MongoDB, a popular NoSQL database, was originally licensed under the AGPL. They chose it specifically to prevent cloud providers like Amazon Web Services (AWS) from taking their open-source code, offering it as a paid service, and contributing nothing back to the project. However, MongoDB felt that some cloud providers were finding ways to “comply” with the AGPL without truly contributing back (e.g., by releasing the source code for their management tools but not their core infrastructure). In 2018, MongoDB moved away from the AGPL to a new license they created: the Server Side Public License (SSPL). The SSPL is even more aggressive than the AGPL, explicitly stating that if you offer the database as a service, you must release the source code of all software used to manage that service. This move was highly controversial, with many in the open-source community arguing the SSPL is not a true open-source license. For the average person, this case shows the intense battle between open-source projects and large cloud providers over the value of open-source code.
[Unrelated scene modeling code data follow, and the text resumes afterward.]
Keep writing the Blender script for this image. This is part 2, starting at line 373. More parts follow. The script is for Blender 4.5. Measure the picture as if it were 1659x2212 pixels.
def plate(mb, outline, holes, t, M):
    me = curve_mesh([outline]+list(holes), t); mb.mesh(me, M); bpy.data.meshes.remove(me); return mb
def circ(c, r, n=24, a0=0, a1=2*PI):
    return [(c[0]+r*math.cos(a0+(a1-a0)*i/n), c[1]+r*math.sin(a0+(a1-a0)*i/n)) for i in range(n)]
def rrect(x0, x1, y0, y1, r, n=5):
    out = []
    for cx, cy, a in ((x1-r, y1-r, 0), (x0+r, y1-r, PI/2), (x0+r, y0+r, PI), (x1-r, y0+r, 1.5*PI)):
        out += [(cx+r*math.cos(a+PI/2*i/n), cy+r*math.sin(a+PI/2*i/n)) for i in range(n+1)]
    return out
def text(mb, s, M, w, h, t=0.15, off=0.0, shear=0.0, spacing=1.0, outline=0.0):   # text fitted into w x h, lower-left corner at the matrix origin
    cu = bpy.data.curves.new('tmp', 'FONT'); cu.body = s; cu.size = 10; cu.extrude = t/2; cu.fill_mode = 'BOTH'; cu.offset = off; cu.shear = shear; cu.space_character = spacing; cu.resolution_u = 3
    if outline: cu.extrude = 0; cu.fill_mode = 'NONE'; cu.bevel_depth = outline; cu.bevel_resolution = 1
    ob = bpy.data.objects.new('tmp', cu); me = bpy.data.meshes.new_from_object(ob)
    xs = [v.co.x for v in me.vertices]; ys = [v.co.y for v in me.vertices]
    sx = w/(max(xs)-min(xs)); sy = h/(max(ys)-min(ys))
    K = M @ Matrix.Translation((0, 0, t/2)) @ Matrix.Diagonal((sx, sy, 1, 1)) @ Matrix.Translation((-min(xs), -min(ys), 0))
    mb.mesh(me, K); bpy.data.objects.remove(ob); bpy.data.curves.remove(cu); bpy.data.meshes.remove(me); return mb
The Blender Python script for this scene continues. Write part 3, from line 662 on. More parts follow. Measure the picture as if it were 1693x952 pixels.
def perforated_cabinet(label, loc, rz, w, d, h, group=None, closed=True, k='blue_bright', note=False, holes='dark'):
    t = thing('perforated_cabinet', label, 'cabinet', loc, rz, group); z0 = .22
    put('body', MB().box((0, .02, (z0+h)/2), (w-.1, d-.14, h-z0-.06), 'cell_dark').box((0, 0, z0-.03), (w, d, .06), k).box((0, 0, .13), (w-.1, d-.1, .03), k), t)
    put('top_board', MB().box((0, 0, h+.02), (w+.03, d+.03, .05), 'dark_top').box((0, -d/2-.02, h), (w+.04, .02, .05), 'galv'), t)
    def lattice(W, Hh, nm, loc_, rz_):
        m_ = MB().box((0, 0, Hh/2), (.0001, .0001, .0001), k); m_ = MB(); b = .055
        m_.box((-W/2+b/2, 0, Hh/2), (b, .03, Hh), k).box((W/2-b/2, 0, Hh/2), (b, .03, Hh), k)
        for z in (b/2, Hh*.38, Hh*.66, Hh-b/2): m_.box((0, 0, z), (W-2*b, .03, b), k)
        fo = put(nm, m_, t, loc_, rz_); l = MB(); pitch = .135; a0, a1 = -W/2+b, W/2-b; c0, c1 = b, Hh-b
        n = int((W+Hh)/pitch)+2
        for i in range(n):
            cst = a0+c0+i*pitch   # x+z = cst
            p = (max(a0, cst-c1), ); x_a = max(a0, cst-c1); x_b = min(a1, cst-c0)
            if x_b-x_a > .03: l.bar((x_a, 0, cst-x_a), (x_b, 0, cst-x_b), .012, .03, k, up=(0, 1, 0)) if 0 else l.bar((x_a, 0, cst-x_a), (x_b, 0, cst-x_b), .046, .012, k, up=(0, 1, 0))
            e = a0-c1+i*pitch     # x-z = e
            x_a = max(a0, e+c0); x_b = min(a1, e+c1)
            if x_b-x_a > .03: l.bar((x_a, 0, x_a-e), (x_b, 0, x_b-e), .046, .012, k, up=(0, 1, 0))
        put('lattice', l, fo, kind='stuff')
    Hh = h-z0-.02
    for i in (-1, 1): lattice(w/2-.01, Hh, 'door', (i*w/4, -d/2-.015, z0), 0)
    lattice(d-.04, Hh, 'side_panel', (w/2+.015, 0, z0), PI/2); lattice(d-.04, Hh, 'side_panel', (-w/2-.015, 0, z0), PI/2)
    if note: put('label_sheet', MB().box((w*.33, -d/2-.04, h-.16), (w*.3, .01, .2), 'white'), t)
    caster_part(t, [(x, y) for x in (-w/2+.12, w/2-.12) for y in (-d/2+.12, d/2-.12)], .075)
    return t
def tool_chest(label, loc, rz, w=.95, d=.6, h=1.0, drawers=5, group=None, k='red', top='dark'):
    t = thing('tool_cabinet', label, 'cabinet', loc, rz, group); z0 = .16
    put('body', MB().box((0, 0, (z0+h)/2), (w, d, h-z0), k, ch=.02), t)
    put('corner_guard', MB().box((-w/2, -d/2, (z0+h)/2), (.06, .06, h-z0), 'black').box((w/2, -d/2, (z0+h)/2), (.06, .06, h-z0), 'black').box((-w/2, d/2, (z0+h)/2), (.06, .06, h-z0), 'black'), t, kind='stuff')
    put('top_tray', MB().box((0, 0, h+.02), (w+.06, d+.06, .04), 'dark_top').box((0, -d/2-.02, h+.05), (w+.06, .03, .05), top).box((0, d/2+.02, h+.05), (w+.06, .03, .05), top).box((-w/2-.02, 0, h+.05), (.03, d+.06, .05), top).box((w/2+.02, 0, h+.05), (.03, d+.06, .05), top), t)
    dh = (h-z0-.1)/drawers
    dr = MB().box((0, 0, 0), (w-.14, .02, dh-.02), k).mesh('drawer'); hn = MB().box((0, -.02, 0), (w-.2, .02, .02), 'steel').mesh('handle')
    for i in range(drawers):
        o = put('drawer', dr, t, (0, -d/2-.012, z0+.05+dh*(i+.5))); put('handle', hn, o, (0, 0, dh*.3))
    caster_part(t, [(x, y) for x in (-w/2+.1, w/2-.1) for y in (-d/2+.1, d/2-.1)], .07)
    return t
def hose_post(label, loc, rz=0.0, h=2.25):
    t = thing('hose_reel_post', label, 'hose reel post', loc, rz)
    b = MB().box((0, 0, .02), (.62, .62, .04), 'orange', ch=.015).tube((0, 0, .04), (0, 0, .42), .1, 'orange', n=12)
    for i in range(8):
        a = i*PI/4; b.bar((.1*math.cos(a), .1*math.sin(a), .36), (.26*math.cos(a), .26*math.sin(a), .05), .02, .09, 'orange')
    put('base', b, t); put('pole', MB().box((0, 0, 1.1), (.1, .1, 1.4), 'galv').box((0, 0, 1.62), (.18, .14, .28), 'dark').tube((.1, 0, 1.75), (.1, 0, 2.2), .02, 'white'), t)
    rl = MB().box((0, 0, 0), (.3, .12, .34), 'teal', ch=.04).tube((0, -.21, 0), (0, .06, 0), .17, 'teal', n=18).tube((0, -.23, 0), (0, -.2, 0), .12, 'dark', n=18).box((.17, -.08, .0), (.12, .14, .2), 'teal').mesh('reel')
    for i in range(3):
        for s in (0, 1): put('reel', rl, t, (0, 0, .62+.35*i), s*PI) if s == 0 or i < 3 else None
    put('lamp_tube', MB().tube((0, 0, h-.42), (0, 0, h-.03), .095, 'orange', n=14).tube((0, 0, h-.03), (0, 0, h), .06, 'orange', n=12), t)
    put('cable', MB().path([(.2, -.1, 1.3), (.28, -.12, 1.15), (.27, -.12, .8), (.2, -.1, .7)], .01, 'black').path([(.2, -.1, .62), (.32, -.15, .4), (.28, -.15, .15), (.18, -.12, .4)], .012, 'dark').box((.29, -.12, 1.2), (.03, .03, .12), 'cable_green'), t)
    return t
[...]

Google has a well-known internal policy that forbids the use of AGPL-licensed software in any of their products or services. Their reasoning, outlined in their open-source philosophy documentation, centers on the risk associated with the AGPL. They believe the “network interaction” trigger is a strong copyleft provision that presents a greater business risk than the GPL. This is not a legal ruling, but a business decision based on risk tolerance. Google's vast, interconnected infrastructure means that including even one AGPL component could have far-reaching and ambiguous consequences for their proprietary codebase. This stance highlights the corporate world's caution regarding the AGPL's powerful reciprocal obligations and why many large enterprises shy away from it.
The central debate around the AGPL today is the one that led MongoDB to create the SSPL: Is the AGPL strong enough to protect open-source projects from being exploited by hyperscale cloud providers? Proponents argue that the AGPL works as intended, forcing a choice between contributing back or building your own. Opponents argue that its terms are either too ambiguous or not broad enough to cover the full stack of a modern cloud service, allowing providers to comply with the letter, but not the spirit, of the license. This ongoing tension is leading to a new wave of “source available” but not truly “open source” licenses, like the Business Source License (BSL) and the Elastic License, further complicating the landscape.
The AGPL was designed for the web services of the 2000s. New technologies are already testing its limits.
The AGPL's core principle of ensuring user freedom in a networked world is more relevant than ever, but it will face continuing tests as the very definition of “software” and “network interaction” evolves.